Großbritannien und andere europäische Staaten, die jahrhundertelang die Weltmeere beherrschten, reduzieren heute ihre maritime Machtprojektion. Dagegen erwartet die größte Seemacht, die USA, ein »maritimes Jahrhundert« und richtet ihre Außen- und Verteidigungspolitik stärker auf den Indischen Ozean und den Pazifik aus. Dort treffen sie nicht nur auf die aufrüstende Seemacht China, sondern auch auf wachsende Flotten aus Südkorea, Japan und Australien. Es lauern reichlich Konfliktherde: China streitet sich mit Japan und Südkorea um Inseln und Seegebiete. Das Inselreich Taiwan, welches amerikanische Garantien sichern, wird von Peking als integraler Bestandteil der Volksrepublik angesehen.

China wird in absehbarer Zeit über eine »Weltklassemarine« verfügen und auf die US-Seemacht stoßen, die bislang fast beliebig vor Asiens Küsten kreuzen konnte, schreiben Yoshihara und Holmes in ihrem informativen und theoretisch anspruchsvollen Buch, dessen holprige Übersetzung allerdings das Lesevergnügen mindert. Die Geostrategen zitieren chinesische Analysten, die vor »Zwischenfällen, Fehlkalkulationen und absichtlichen Provokationen« warnen. Sie werden allein durch die Nähe zweier Flottengroßverbände in dem engen Inselmeer zukünftig wahrscheinlicher.

Wohin Pekings Reise politisch geht, ist offen. Einige chinesische Geostrategen sollen für eine gewagte Hochrüstung nach deutschem Vorbild plädieren - unter Führung von Admiral Alfred von Tirpitz versuchte die Landmacht Deutschland bis zum Ersten Weltkrieg, der dominierenden Seemacht Großbritannien Paroli zu bieten. Aber vielleicht setzt sich auch Maos Militärdoktrin von der »aktiven Defensive« durch?

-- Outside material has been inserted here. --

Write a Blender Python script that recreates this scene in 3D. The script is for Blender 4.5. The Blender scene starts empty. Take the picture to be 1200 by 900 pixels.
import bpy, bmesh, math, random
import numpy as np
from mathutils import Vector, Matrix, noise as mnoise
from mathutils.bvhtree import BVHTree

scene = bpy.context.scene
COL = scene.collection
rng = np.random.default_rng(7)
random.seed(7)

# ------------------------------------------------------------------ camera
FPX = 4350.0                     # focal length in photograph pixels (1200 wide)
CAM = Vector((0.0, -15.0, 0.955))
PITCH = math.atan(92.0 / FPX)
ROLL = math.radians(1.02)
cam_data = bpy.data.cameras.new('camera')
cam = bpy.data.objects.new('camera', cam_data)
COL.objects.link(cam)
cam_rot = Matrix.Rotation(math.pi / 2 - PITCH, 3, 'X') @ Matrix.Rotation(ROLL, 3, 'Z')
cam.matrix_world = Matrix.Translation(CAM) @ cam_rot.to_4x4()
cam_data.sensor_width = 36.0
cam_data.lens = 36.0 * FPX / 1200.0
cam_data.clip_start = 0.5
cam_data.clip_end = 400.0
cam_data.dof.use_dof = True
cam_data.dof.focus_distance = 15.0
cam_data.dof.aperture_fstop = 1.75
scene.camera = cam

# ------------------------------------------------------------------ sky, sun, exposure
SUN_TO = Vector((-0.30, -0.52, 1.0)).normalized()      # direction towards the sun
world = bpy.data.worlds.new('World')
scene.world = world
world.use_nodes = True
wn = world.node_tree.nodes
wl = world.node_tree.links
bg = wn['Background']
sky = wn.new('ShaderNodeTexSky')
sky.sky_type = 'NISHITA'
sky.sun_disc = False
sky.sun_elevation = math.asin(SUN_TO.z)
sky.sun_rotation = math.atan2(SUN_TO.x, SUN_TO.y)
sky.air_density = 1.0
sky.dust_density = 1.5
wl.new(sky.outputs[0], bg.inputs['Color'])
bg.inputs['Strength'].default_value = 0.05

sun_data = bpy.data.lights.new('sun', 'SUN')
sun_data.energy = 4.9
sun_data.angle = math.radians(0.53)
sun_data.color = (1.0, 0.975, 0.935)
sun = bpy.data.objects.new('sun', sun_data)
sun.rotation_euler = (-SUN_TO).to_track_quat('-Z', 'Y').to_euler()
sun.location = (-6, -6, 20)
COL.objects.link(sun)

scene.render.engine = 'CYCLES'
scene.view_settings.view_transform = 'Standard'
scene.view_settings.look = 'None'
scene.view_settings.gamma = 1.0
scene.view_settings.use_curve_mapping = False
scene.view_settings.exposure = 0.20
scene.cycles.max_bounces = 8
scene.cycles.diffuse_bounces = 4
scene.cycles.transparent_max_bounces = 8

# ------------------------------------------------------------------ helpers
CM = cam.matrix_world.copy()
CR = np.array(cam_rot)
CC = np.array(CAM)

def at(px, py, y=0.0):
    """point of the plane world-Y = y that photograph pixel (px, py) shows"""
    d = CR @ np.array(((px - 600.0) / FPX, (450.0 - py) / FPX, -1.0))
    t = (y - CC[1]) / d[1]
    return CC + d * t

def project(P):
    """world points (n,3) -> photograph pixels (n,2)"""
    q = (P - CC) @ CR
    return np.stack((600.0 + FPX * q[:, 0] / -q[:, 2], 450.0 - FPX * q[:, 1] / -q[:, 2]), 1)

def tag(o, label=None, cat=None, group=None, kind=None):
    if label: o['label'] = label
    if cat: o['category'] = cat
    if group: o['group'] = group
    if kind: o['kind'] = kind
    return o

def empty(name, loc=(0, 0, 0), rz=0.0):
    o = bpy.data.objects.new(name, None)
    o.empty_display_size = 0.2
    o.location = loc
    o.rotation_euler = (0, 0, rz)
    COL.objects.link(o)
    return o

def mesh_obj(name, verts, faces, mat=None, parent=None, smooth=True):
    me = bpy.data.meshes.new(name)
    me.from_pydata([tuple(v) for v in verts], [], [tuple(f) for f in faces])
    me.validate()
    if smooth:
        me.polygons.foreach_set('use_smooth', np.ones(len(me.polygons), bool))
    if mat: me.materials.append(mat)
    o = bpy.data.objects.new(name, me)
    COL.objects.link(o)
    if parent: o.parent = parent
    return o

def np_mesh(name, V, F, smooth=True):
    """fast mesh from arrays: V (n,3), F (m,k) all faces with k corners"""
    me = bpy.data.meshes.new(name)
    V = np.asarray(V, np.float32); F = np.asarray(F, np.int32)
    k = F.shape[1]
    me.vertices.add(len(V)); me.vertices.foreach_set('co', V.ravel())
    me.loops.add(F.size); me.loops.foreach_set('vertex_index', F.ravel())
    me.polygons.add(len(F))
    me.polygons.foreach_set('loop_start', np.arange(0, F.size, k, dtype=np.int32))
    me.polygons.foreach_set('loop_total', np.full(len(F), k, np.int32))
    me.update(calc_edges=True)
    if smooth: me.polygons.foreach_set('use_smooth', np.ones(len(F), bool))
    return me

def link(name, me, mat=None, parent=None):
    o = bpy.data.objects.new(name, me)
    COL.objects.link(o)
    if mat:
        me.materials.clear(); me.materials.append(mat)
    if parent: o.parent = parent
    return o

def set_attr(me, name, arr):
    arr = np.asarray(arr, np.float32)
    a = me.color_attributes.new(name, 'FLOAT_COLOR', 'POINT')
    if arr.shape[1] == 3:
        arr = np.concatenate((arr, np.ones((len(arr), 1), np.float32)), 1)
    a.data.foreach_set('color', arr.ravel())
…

Darüber herrscht »eher Uneinigkeit als Einstimmigkeit«, lautet das vage Fazit von Toshi Yoshihara und James Holmes.

Toshi Yoshihara/James Holmes: Der Rote Stern über dem Pazifik. Chinas Aufstieg als Seemacht - und wie antworten die USA. Verlag E.S. Mittler, Hamburg. 259 S., geb., 24,95 €.